America had successful town government and state government in the colonial days, and federal government was the last piece of the puzzle.
So America is actually the model.
America was built from the self-governing township up, which existed in colonial eras, in the colonial era.
They had towns that govern themselves.
That's where the American settlers learned the art of self-government at town level and then at state level.
And the big national government is the last piece of the puzzle.
You can't do trickle-down nation-building.
All successful nations are built from the bottom up.
Thanks very much for your call, Jim.
And Mark Stein in for Rush on the Russian Bosshow.
Mark Stein in for Rush.
I mentioned earlier that mayor in England who's canceled the funding for the Gay Pride Parade on the grounds that if you're that proud of it, why can't you pay for it yourself?
And the other thing I like about him is this the twin towns racket, which is something like all local government do all over the world.
They all fly around the world twinning themselves with towns and exotic locations.
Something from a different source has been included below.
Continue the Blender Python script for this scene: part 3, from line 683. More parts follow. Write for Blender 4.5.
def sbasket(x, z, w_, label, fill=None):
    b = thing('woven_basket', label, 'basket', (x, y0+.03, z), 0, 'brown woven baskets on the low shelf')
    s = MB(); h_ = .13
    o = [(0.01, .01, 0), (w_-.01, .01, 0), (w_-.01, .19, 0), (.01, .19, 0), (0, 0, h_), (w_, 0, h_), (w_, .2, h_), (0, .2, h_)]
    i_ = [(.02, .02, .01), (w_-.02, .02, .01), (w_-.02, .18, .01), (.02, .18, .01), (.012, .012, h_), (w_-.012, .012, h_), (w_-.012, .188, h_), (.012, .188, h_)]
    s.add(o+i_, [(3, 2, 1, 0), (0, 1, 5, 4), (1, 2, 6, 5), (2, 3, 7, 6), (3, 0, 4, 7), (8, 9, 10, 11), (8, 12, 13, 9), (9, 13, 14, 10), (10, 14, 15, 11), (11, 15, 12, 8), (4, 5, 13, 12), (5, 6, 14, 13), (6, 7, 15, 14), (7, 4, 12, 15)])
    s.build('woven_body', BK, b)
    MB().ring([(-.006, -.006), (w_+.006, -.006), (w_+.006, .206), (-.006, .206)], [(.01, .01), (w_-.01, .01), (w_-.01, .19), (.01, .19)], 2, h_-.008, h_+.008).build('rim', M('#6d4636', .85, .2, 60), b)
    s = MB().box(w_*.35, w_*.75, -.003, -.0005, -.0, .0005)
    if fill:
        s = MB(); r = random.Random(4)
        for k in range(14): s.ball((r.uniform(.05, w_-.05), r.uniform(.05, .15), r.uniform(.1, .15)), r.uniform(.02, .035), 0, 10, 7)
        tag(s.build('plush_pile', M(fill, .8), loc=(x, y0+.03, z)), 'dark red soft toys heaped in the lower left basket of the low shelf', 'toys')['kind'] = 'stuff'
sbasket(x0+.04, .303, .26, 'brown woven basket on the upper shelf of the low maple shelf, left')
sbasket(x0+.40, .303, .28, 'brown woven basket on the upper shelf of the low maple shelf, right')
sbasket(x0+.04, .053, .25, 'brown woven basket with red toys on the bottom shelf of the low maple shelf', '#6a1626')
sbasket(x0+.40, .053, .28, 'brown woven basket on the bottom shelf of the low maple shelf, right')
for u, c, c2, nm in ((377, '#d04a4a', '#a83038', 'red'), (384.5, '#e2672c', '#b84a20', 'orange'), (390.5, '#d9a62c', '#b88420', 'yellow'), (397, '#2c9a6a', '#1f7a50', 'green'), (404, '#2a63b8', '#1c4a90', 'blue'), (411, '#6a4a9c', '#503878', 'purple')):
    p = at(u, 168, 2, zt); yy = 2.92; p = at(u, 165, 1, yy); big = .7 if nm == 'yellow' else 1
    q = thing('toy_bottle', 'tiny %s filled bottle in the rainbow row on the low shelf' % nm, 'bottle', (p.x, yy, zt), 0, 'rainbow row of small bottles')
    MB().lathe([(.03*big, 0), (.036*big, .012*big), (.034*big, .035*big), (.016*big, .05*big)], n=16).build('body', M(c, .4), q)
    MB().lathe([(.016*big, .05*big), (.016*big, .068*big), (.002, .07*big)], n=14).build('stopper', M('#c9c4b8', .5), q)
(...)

He welcomed a delegation of German VIPs on an all-expenses paid visit to his hometown and told them not to bother coming back.
I have only two words of German, he said, Auf and Wiedersehn.
But those are the only words I need.
Auf Wiedersehn is German for so long.
Get out of here.
We're done.
And that is good advice.
And if you're taking, if you get the Obama speech in your grade school next week, as I said earlier, if you don't want to write in the question, what are your three favorite words in the speech?
And you don't want to put that's all, folks, in case you get expelled, just write Auf Wiedersehn and leave it at that.
Split Widesein into two words if you have to.
Have a great Labor Day weekend.
Walter Williams will be here tomorrow.
And Rush will be back for a full week of excellence in broadcasting with the best of Rush Show on Monday and then Rush Back Live on Tuesday.
This has been a pleasure being here.